Costuming isn’t an “equaliser” like school uniforms. Costumes are attention seeking. (And yet, somehow, not in the same way that a man-bun or platform thigh-boots are). When you see someone in a costume you want to talk to them and it feels okay to do it. I learned this from my youngest son, who at the age of two begged for his first costume- a Viking dragon-trainer – and has since spent nearly every day of his nine years in a costume. Even on school days he will have an accoutrement such as an army belt complete with handy sandwich box attachment, or a shemagh or steampunk goggles, or on a subtle day just a debonair moustache which he achieves by stabbing at his face with my expensive eyebrow pencil. What he knows is that people will stop when you are in costume. They will talk to your character – and then they will also talk to you. They remember you. They become your friends. It is also a sincere form of flattery. He knows the neighbourhood baristas, mail people, garbage collectors and law enforcement because he has dressed up like all of them at one time or another. (His barista costume was especially marvellous. It involved hand drawn sleeve tattoos).

Schools understand this need to dress up. The school book-parade can turn even the shyest child into a (foam) sword-wielding dwarf or a proud outerpants wearing superhero. Comicon understands that this need is also a part of adulthood. I take my son to the convention every year, knowing it is his spiritual home, and we walk amongst a few hundred thousand of the happiest people in Sydney. Batman chats with a guy from Halo about costume density. Sailor Moon poses for photos with Mad Max and Where’s Wally roams freely- visible to all. My son met Boba Fett and still thinks it might have been real. There is a great deal of flesh on display – some of it toned and tanned, some of it far less toned and Golden Retriever levels of hairy. All of it – accepted.

While it is possible to spend a huge amount of money on cosplay, a regular old homemade costume will only cost you a few dollars in fabric and sanity. The other beauty of the costume is that is doesn’t really have to last. You can hot glue it together if necessary, cover the rips with a patch or better yet, douse them in blood and recycle for Halloween. And that brings me to Halloween. Yes, it’s an American thing and yes; it’s a pagan festival of ghosts and death. But it is also about dressing up and meeting your neighbours. You know who has embraced Halloween the most wholeheartedly in my neighbourhood? The oldies. They have the door open, the cobwebs up and quite high-end candy ready for the kids. Last year one elderly gent had Guylian seashells and tiny plastic cups of champagne for the parents. It took two hours to get around the four streets closest to my house because everyone was busy talking to each other. Why? It doesn’t happen at Christmas, or Easter. It’s not just about a holiday. In my humble be-wigged opinion it is because people get into costumes, which means they are willing to look a little foolish and fences get broken down (occasionally actual fences – there is candy up for grabs after all).

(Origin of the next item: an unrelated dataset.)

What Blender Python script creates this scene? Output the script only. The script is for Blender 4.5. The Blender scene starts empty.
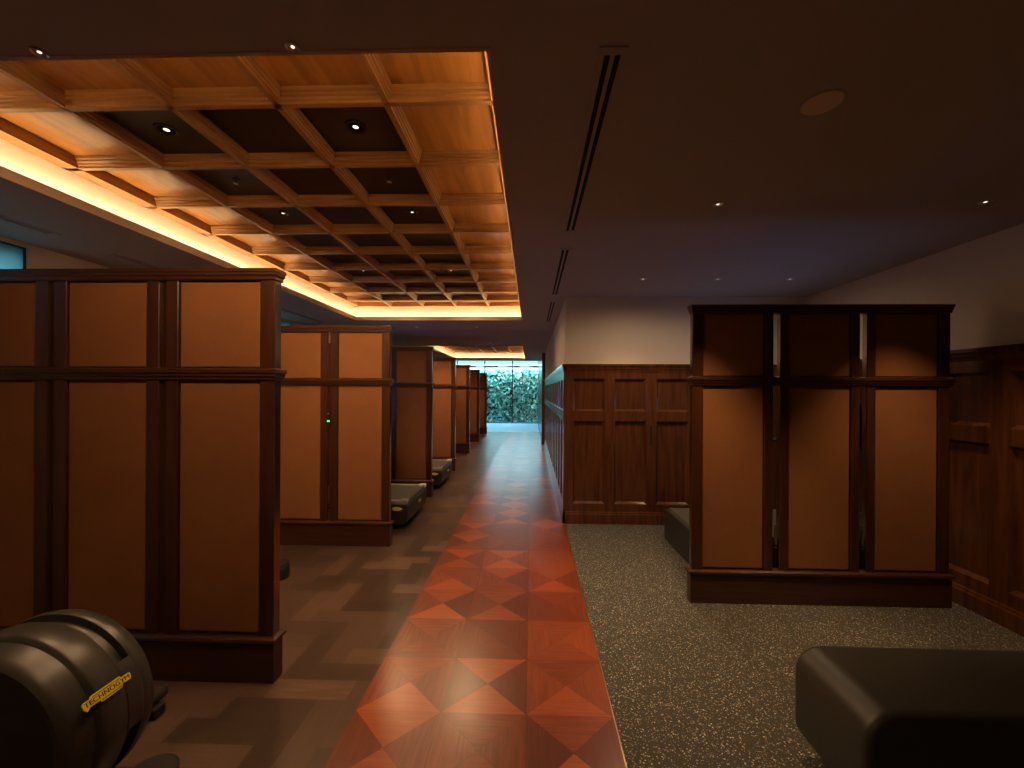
import bpy, bmesh, math, random
from mathutils import Matrix, Vector
random.seed(7)
C = bpy.context.scene.collection
D = bpy.data
PI = math.pi
H = 1.5            # eye height
ZC = 2.575         # ceiling height

# ------------------------------------------------------------------ helpers
def tag(o, label=None, cat=None, group=None, kind=None):
    if label: o['label'] = label
    if cat: o['category'] = cat
    if group: o['group'] = group
    if kind: o['kind'] = kind
    return o

def thing(name, label, cat, loc=(0, 0, 0), rz=0, group=None):
    o = D.objects.new(name, None); C.objects.link(o)
    o.empty_display_size = .1
    o.location = loc; o.rotation_euler = (0, 0, rz)
    return tag(o, label, cat, group)

def link(name, me, m, parent=None, smooth=False, kind=None):
    if m: me.materials.append(m)
    if smooth:
        for p in me.polygons: p.use_smooth = True
    o = D.objects.new(name, me); C.objects.link(o)
    if parent: o.parent = parent
    if kind: o['kind'] = kind
    return o

def bevel_mod(o, w, seg=2):
    b = o.modifiers.new('bevel', 'BEVEL'); b.width = w; b.segments = seg
    b.limit_method = 'ANGLE'; b.angle_limit = math.radians(40)
    return o

class MB:
    """collects shapes, then builds ONE mesh object"""
    def __init__(s): s.v = []; s.f = []
    def add(s, vs, fs):
        n = len(s.v); s.v += [tuple(v) for v in vs]; s.f += [tuple(i + n for i in f) for f in fs]; return s
    def box(s, x0, x1, y0, y1, z0, z1):
        return s.add([(x0,y0,z0),(x1,y0,z0),(x1,y1,z0),(x0,y1,z0),(x0,y0,z1),(x1,y0,z1),(x1,y1,z1),(x0,y1,z1)],
                     [(3,2,1,0),(4,5,6,7),(0,1,5,4),(1,2,6,5),(2,3,7,6),(3,0,4,7)])
    def rect_loft(s, x0, x1, y0, y1, prof):
        vs = []; fs = []
        for o, z in prof:
            vs += [(x0-o,y0-o,z),(x1+o,y0-o,z),(x1+o,y1+o,z),(x0-o,y1+o,z)]
        k = len(prof)
        for i in range(k-1):
            a = 4*i; b = a+4
            for j in range(4):
                fs.append((a+j, a+(j+1) % 4, b+(j+1) % 4, b+j))
        fs.append((3,2,1,0)); t = 4*(k-1); fs.append((t,t+1,t+2,t+3))
        return s.add(vs, fs)
    def prism(s, pts, a, b, axis):
        """closed outline pts extruded from a to b along axis ('x','y','z')"""
        def mk(p, q):
            if axis == 'x': return (q, p[0], p[1])
            if axis == 'y': return (p[0], q, p[1])
            return (p[0], p[1], q)
        n = len(pts)
        vs = [mk(p, a) for p in pts] + [mk(p, b) for p in pts]
        fs = [(i, (i+1) % n, n+(i+1) % n, n+i) for i in range(n)]
        fs += [tuple(range(n-1, -1, -1)), tuple(range(n, 2*n))]
        return s.add(vs, fs)
    def lathe(s, prof, n=48, axis='y', c=(0, 0, 0), a0=0, a1=2*PI, close=True):
        """prof (t, r) about axis through c"""
        full = abs(a1-a0-2*PI) < 1e-6
        m = n if full else n+1
        vs = []
        for t, r in prof:
            for k in range(m):
                a = a0+(a1-a0)*k/n
                ca, sa = r*math.cos(a), r*math.sin(a)
                if axis == 'y': vs.append((c[0]+ca, c[1]+t, c[2]+sa))
                elif axis == 'z': vs.append((c[0]+ca, c[1]+sa, c[2]+t))
                else: vs.append((c[0]+t, c[1]+ca, c[2]+sa))
        fs = []
        for i in range(len(prof)-1):
            for k in range(n if not full else m):
                k2 = (k+1) % m if full else k+1
                if not full and k == n: continue
                fs.append((i*m+k, i*m+k2, (i+1)*m+k2, (i+1)*m+k))
        if close and full:
            if prof[0][1] > 1e-5: fs.append(tuple(range(m-1, -1, -1)))
            if prof[-1][1] > 1e-5: fs.append(tuple((len(prof)-1)*m+k for k in range(m)))
        return s.add(vs, fs)
    def tube(s, path, r, n=12):
        vs = []; fs = []
        P = [Vector(p) for p in path]
        for i, p in enumerate(P):
            d = (P[min(i+1, len(P)-1)]-P[max(i-1, 0)]).normalized()
            u = d.cross(Vector((0, 0, 1)))
            if u.length < 1e-3: u = d.cross(Vector((0, 1, 0)))
            u.normalize(); w = d.cross(u)
            for k in range(n):
                a = 2*PI*k/n; vs.append(tuple(p+u*r*math.cos(a)+w*r*math.sin(a)))
        for i in range(len(P)-1):
            for k in range(n):
                fs.append((i*n+k, i*n+(k+1) % n, (i+1)*n+(k+1) % n, (i+1)*n+k))
        fs.append(tuple(range(n-1, -1, -1))); fs.append(tuple((len(P)-1)*n+k for k in range(n)))
        return s.add(vs, fs)
    def xf(s, M):
        s.v = [tuple(M @ Vector(v)) for v in s.v]; return s
    def build(s, name, m, parent=None, smooth=False, bevel=0, seg=2, kind=None):
        me = D.meshes.new(name); me.from_pydata(s.v, [], s.f)
        bm = bmesh.new(); bm.from_mesh(me)
        bmesh.ops.recalc_face_normals(bm, faces=bm.faces[:]); bm.to_mesh(me); bm.free()
        me.update()
        o = link(name, me, m, parent, smooth, kind)
        if bevel: bevel_mod(o, bevel, seg)
        if smooth:
            try:
                me.set_sharp_from_angle(angle=math.radians(38))
            except Exception: pass
        return o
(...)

In short, both of my children survived the zombie parade and the several thousand photographs and conversations as we caught the train home. They are already planning their costume masterpieces for Halloween at the end of the month. It’s coming whether you moan about it or not. Just go buy some candy and moan with your neighbour.

 And to this end I say, let the ruling classes tremble at a costumist revolution. The people have nothing to lose but their dignity. They have a world to win.